Was Christopher Columbus tipped off? Italians may have known about North America 150 years before him!

MILAN, Italy — Christopher Columbus supposedly stumbled upon North America while trying to find a new route to India. Now, however, a new fascinating piece of research suggests he may have heard whispers about the far-off land that would one day become America long before setting sail.

Scientists from the University of Milan report that sailors from Columbus’ hometown of Genoa, Italy may have been aware of North America 150 years before its official “discovery.”

These findings are based on a recent analysis of a document written by Milanese friar Galvaneus Flamma around the year 1345. This centuries-old essay indicates that sailors from Genoa were already aware of a land called Markland / Marckalada. Importantly, “Markland” is also mentioned in various Icelandic sources from that time period and even earlier. According to scientists’ calculations, Markland was likely the Atlantic coast of North America, which would be modern day Labrador or Newfoundland.

“We are in the presence of the first reference to the American continent, albeit in an embryonic form, in the Mediterranean area,” says study leader Professor Paolo Chiesa, from the Department of Literary Studies, Philology and Linguistics at the University of Milan, in a media release.

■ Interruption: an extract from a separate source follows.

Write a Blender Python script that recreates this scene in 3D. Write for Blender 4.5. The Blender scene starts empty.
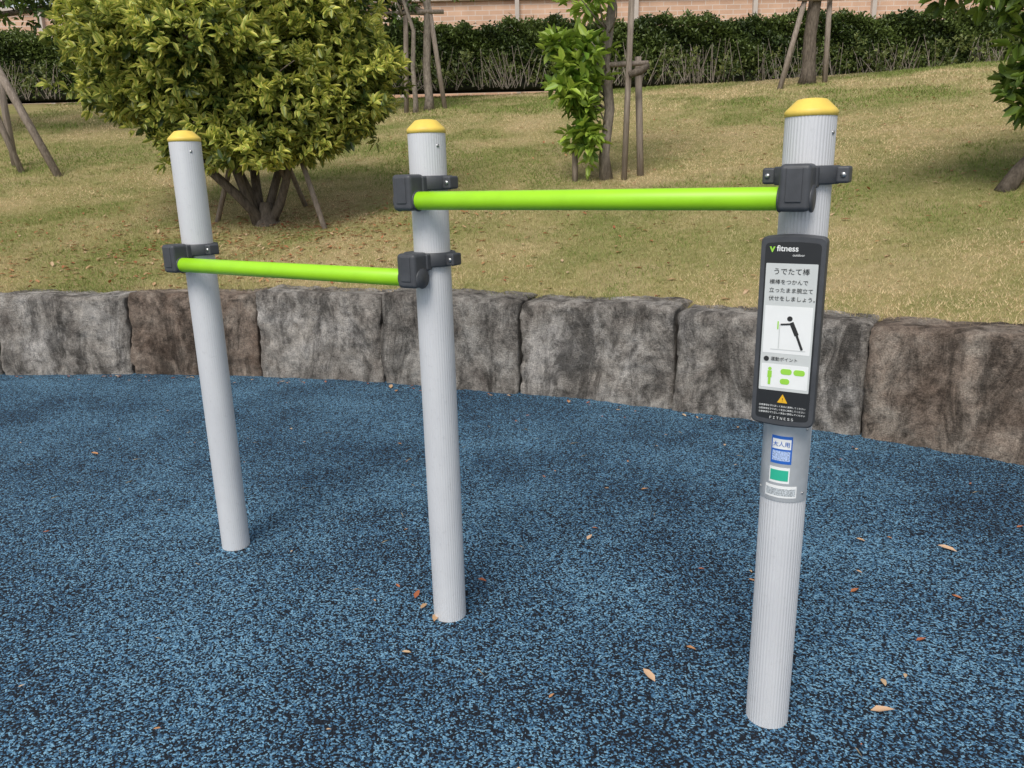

How Galvaneus’ findings add to mystique of Christopher Columbus

Galvaneus, a Dominican friar who was well-connected and respected in that region of Northern Italy at the time, is as reliable a source as one can hope for when dealing with centuries-old subject matter. Galvaneus wrote several historical literary pieces in Latin, and is considered a valuable firsthand source on Milan and Genoa at that time.

The document in question, Cronica universalis, may be his last literary project, as it appears somewhat unfinished. Regardless, this ambitious piece of work set out to document the history of the entire world up until that point.

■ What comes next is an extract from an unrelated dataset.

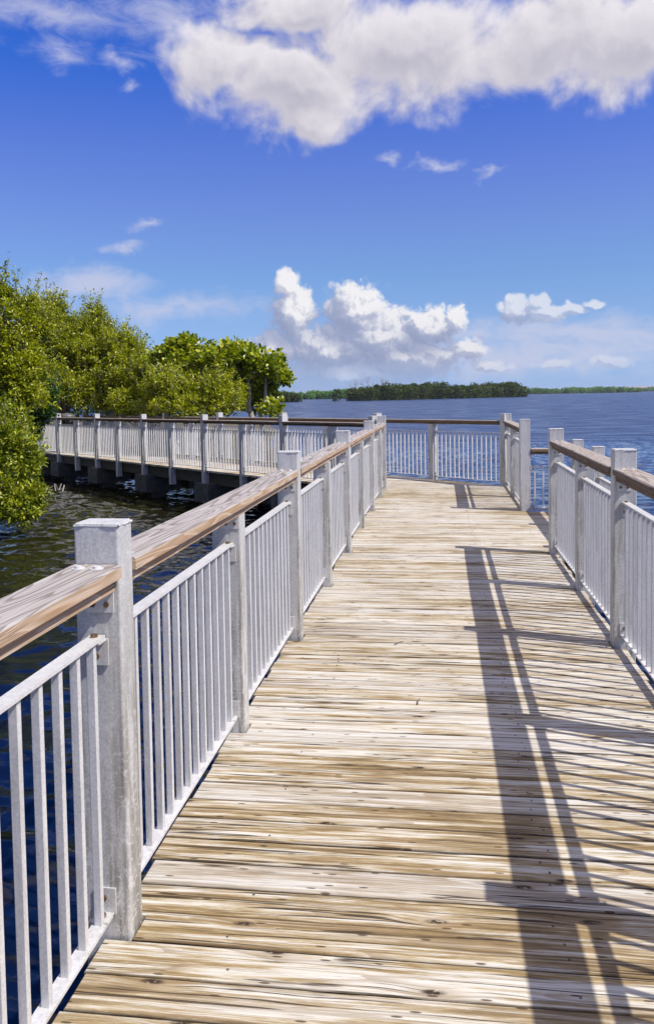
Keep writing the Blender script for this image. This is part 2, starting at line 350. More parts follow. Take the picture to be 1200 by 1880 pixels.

Prof. Chiesa explains that at that point in European and world history, Genoa would have been a gateway for news entering Europe from far-off lands. Galvaneus writes of hearing about rumors from sailors of lands to the extreme northwest that will one day produce great profits. The friar also mentioned accurate details pertaining to Greenland at the time, adding further credence to the legitimacy of his recordings.

As far as why Mackland wasn’t formally classified as a new country or land back then? “These rumors were too vague to find consistency in cartographic or scholarly representations,” explains Chiesa. “The Cronica universalis brings unprecedented evidence to the speculation that news about the American continent, derived from Nordic sources, circulated in Italy one and half centuries before Columbus. What makes the passage (about Marckalada) exceptional is its geographical provenance: not the Nordic area, as in the case of the other mentions, but northern Italy.”

“The Marckalada described by Galvaneus is ‘rich in trees’, not unlike the wooded Markland of the Grœnlendinga Saga, and animals live there,” he adds. “These details could be standard, as distinctive of any good land; but they are not trivial, because the common feature of northern regions is to be bleak and barren, as actually Greenland is in Galvaneus’s account, or as Iceland is described by Adam of Bremen.”

‘No reason to disbelieve him’

All in all, Prof. Chiesa and his team believe the Cronica universalis should be “trusted” because Galvaneus’ work suggests a high level of detail and research. He always references where he heard certain oral stories or rumors, and routinely backs up statements with various sources.

“I do not see any reason to disbelieve him,” he says. “It has long been noticed that the fourteenth-century portolan (nautical) charts drawn in Genoa and in Catalonia offer a more advanced geographical representation of the north, which could be achieved through direct contacts with those regions. These notions about the northwest are likely to have come to Genoa through the shipping routes to the British Isles and to the continental coasts of the North Sea.”

“We have no evidence that Italian or Catalan seafarers ever reached Iceland or Greenland at that time, but they were certainly able to acquire from northern European merchant goods of that origin to be transported to the Mediterranean area,” Prof. Chiesa concludes. “The marinarii mentioned by Galvaneus can fit into this dynamic: the Genoese might have brought back to their city scattered news about these lands, some real and some fanciful, that they heard in the northern harbors from Scottish, British, Danish, Norwegian sailors with whom they were trading.”

The study is published in Terrae Incognitae.